Exercise directions: Of the lines below, count those containing the word "Python". Reply with the number alone.

Records supplied:
:::

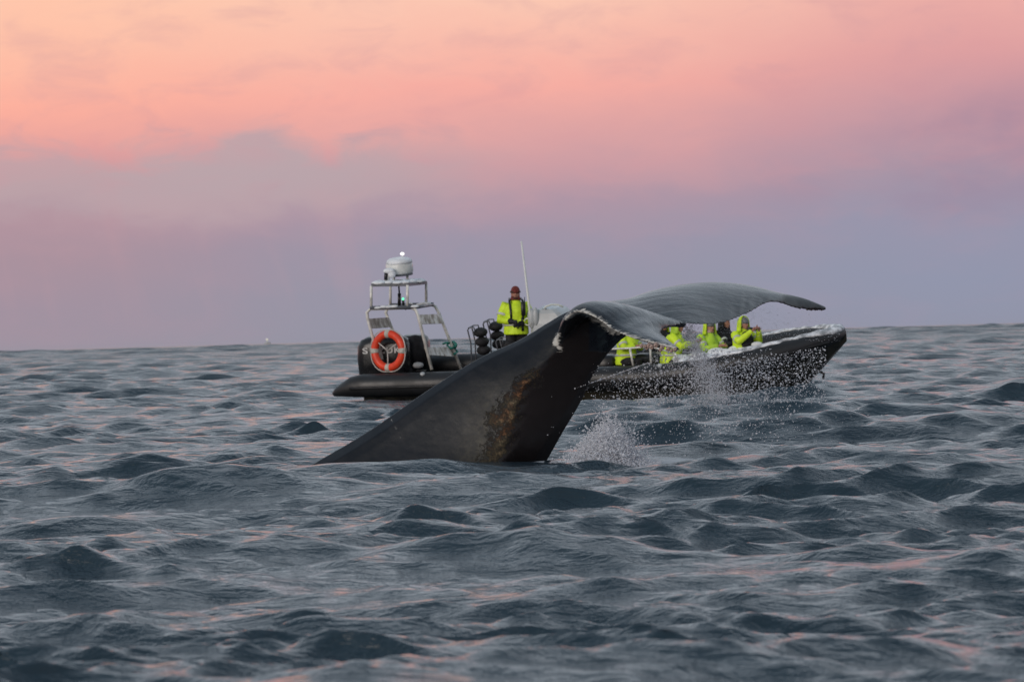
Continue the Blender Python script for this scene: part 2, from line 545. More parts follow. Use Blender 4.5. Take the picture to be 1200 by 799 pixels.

:::

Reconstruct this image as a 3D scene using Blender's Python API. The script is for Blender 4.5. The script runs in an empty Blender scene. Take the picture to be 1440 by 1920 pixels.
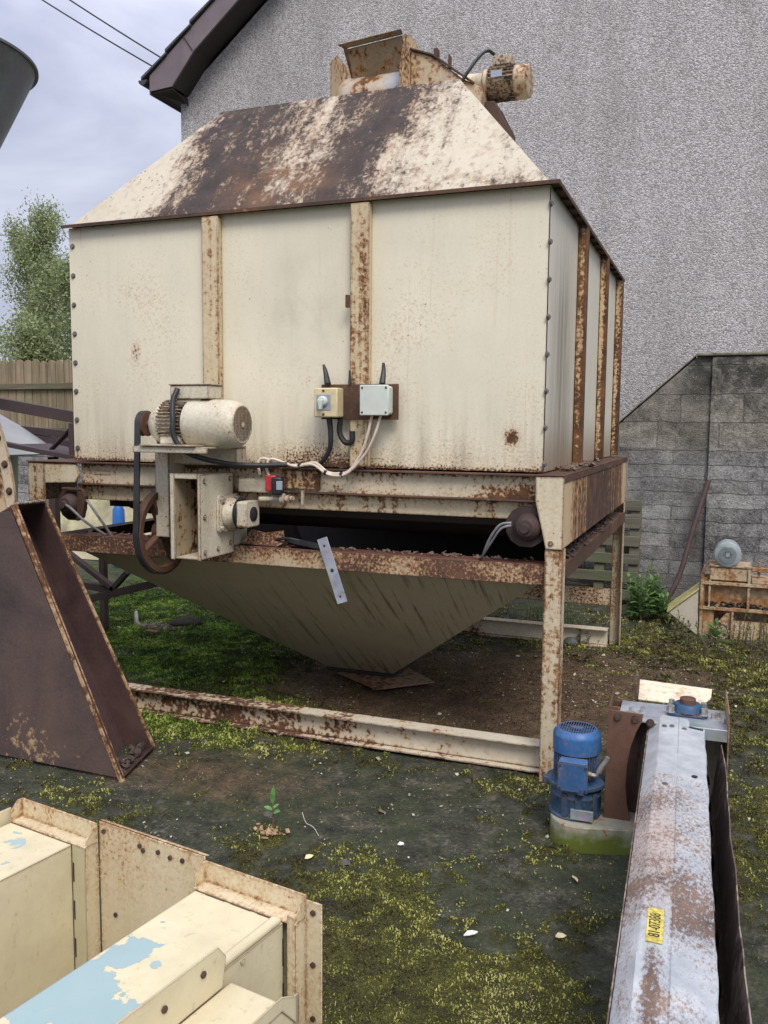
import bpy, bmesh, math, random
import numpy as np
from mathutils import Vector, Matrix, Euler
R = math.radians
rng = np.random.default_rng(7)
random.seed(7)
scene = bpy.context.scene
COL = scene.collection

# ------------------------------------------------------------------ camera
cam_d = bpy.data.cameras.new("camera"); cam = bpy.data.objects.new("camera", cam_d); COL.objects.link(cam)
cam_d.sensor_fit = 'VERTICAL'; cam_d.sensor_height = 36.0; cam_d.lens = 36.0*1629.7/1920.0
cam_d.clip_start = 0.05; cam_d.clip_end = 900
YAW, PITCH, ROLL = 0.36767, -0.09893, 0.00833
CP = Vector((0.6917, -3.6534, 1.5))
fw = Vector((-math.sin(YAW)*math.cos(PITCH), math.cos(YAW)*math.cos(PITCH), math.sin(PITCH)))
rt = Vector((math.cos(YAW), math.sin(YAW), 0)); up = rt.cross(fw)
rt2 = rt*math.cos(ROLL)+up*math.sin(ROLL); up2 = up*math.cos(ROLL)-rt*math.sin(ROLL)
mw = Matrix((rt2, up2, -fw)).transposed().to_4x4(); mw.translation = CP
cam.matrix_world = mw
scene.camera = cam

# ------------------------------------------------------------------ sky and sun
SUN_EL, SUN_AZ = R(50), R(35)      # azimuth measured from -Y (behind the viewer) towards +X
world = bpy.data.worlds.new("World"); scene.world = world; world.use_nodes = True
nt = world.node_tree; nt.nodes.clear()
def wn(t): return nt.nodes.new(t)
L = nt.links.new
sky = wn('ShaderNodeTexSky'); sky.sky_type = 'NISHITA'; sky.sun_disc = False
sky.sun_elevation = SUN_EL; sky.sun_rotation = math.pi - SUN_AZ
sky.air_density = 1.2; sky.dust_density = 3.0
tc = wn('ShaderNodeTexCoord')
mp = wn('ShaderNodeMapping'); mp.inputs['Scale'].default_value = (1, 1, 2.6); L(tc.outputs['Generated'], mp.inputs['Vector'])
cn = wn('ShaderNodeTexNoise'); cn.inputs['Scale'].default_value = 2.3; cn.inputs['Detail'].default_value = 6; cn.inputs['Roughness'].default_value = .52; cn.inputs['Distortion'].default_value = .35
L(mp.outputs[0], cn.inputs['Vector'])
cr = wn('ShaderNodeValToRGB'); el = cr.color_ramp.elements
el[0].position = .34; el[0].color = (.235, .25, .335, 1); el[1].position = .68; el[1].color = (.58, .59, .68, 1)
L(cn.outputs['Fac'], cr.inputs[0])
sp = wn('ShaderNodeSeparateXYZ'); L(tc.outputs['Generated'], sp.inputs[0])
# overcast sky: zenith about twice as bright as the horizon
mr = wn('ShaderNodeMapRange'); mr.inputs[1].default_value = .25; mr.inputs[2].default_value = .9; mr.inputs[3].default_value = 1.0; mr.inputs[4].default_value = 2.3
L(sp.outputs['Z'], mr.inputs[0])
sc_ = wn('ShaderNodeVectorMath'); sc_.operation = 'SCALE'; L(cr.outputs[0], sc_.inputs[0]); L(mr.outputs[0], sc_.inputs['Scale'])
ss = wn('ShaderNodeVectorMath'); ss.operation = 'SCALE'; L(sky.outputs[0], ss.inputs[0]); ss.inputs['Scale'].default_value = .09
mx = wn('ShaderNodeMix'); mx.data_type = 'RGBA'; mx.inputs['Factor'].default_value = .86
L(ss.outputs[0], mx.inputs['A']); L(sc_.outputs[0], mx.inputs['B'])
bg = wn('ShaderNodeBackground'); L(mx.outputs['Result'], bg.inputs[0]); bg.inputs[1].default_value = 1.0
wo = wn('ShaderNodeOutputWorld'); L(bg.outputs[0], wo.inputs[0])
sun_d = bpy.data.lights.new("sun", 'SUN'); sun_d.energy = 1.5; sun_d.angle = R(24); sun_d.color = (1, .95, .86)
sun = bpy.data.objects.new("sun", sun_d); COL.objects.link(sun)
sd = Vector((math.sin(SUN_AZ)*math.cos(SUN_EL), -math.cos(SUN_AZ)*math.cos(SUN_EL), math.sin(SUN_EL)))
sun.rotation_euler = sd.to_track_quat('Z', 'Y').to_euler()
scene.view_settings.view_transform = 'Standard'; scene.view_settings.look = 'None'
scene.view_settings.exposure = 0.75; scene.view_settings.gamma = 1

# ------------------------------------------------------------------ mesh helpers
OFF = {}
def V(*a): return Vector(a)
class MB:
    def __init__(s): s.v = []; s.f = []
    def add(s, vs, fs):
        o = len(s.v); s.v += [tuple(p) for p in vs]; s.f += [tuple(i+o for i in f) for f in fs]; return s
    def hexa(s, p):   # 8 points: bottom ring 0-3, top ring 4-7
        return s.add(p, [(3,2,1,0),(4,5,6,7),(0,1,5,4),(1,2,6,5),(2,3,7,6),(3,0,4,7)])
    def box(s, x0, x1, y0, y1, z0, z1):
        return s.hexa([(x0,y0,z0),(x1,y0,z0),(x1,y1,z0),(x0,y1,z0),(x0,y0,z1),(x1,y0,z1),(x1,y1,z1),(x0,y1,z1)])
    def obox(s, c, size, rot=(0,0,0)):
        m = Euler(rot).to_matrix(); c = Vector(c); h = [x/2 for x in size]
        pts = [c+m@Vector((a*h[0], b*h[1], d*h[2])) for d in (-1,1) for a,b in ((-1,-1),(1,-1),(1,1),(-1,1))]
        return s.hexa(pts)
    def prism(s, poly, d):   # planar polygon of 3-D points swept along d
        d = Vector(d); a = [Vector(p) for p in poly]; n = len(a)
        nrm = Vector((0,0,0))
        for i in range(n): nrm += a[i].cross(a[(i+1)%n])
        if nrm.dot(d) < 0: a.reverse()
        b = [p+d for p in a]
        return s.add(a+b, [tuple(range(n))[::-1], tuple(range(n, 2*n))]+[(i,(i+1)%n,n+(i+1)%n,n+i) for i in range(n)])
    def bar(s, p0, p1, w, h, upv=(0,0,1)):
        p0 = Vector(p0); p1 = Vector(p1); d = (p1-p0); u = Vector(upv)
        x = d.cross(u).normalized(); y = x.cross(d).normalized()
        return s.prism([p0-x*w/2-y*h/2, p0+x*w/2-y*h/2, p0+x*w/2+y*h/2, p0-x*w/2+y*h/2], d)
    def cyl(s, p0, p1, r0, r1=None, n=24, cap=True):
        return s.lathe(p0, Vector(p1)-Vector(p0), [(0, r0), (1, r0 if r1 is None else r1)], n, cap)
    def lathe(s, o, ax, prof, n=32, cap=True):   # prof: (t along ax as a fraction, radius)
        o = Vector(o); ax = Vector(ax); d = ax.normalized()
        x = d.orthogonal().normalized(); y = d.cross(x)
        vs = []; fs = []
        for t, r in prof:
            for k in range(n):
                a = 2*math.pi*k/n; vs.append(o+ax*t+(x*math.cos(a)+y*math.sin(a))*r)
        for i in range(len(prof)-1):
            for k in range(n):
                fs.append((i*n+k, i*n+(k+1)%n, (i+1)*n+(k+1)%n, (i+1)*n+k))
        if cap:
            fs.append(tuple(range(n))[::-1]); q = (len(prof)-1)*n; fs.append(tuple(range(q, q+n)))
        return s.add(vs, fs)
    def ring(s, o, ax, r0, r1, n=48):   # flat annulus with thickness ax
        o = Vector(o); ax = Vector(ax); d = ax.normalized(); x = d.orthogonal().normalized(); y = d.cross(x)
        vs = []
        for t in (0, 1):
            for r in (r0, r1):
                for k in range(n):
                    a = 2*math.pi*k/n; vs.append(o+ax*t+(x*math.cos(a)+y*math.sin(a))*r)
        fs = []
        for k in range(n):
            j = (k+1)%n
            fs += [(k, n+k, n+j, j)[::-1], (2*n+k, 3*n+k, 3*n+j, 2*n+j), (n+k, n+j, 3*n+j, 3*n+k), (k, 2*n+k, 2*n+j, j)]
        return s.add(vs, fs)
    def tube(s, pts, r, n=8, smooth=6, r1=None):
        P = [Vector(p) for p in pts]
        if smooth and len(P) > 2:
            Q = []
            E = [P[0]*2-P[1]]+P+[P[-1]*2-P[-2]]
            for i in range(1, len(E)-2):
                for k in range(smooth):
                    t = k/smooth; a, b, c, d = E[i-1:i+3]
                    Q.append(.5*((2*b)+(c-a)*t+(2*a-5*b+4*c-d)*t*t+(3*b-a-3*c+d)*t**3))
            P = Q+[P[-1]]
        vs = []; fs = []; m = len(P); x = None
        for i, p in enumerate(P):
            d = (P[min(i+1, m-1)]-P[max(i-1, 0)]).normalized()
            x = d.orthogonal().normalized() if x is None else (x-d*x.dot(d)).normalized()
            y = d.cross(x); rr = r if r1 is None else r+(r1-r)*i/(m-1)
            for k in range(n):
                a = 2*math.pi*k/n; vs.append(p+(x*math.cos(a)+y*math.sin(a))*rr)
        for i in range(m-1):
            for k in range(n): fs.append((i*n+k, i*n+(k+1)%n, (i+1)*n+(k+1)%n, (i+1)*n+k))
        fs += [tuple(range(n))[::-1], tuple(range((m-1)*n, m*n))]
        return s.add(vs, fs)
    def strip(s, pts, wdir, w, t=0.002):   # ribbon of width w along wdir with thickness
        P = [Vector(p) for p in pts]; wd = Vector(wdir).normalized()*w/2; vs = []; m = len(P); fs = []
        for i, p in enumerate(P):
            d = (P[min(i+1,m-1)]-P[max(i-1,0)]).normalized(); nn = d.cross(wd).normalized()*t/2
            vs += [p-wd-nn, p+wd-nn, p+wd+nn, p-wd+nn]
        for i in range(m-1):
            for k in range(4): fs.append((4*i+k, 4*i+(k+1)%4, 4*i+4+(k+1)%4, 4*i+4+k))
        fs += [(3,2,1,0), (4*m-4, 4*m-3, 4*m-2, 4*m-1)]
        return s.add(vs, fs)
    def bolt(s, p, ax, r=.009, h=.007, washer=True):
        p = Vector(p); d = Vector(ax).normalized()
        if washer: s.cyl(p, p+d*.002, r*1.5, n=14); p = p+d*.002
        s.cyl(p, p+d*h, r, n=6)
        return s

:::

Response below: 2